Iain Dale's reluctant readership

One of my interesting chats today was with someone whose identity I won’t divulge just yet. He made a very valid point: when it comes to political blogging, there’s a gaping hole in the UK blogosphere. Ask anyone with any interest in politics which blogs they read, and you’ll hear the same answers: Guido Fawkes and Iain Dale. Me included.

I’m actually enjoying Guido’s stuff at the moment. I detect a slightly different tone of late: still stirring of course, but not so cynically. Maybe the criticism of late last year, and early this, hit home. It has always been essential reading, purely for the extent of its influence, but I no longer object to the fact that I feel I have to read it.

But I continue to read Iain Dale’s blog because I feel it’s important that I should, not because I agree with him on much (if anything).

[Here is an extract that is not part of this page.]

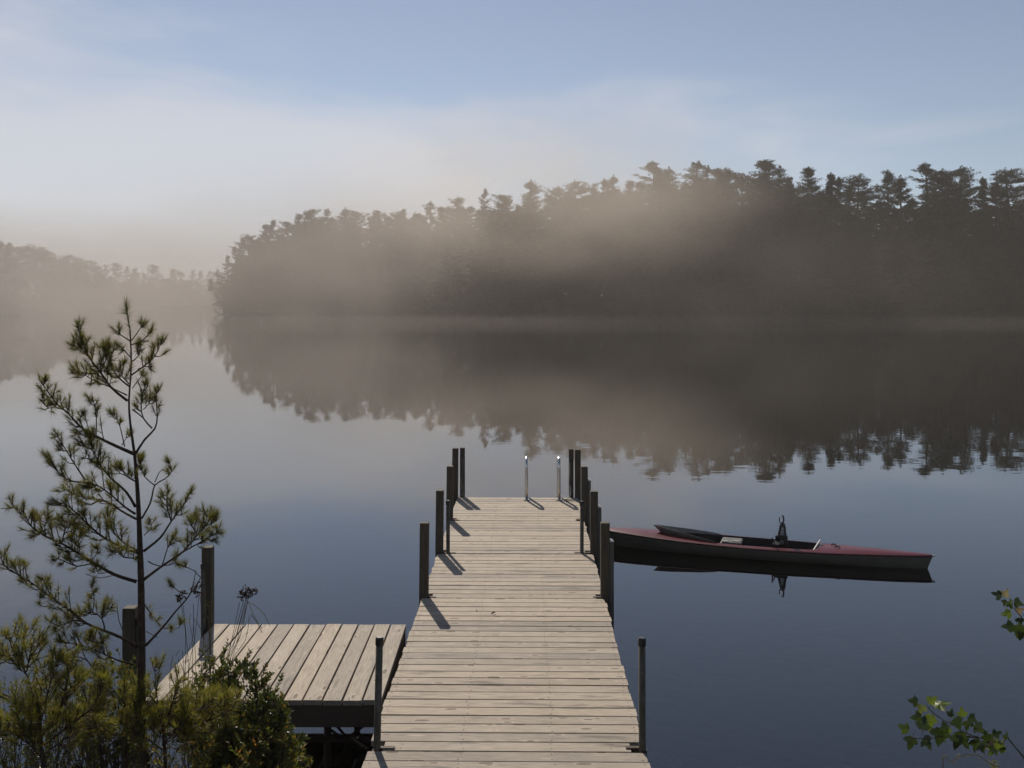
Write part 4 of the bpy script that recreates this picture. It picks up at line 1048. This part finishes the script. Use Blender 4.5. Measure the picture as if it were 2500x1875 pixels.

That isn’t meant to be a criticism of the guy: in many respects, I admire what he’s doing – but I don’t just consider myself to belong to the same camp. (I’m still keeping an open mind on Cameron, though, but that’s not the point.)

He’s currently conducting a readership survey, to find out more about what his readership wants – but underlying the questions is an assumption of sympathy with his pro-Tory, pro-Cameron stance. None of the multiple choice options allow for the ‘outsider’ readership. For example, he asks if you agree or disagree with the statement that ‘Iain is a disruptive influence on the Conservative Party and he should be more loyal’. I agree with the first part, and probably disagree with the second – although I wouldn’t feel it’s my place, as a non-Tory, to comment.

Where is the anti-Iain Dale – a well-produced blog by someone who clearly ‘gets it’, and has an ear to the ground in SW1, but from a centre-left perspective? And if he/she existed, I wonder would I continue to read Iain’s stuff?

2 thoughts on “Iain Dale's reluctant readership”

  1. In discussions with Iain last year we were convinced that we could not maintain our ascendency. Alex Hilton was the only left-wing blogger who I found entertaining. I think the left needs a blogger who has good news values, can write and has the time.
    Perhaps a now unemployed Blairite could emerge as a critical left-of-centre blogger? The emergence of Brown could bring out a blogger in the same way that Cameron beating Davis brought out Dale.
    The other factor hindering left-of-centre blogging is economics – Iain and myself had the means to afford to devote time to blogging.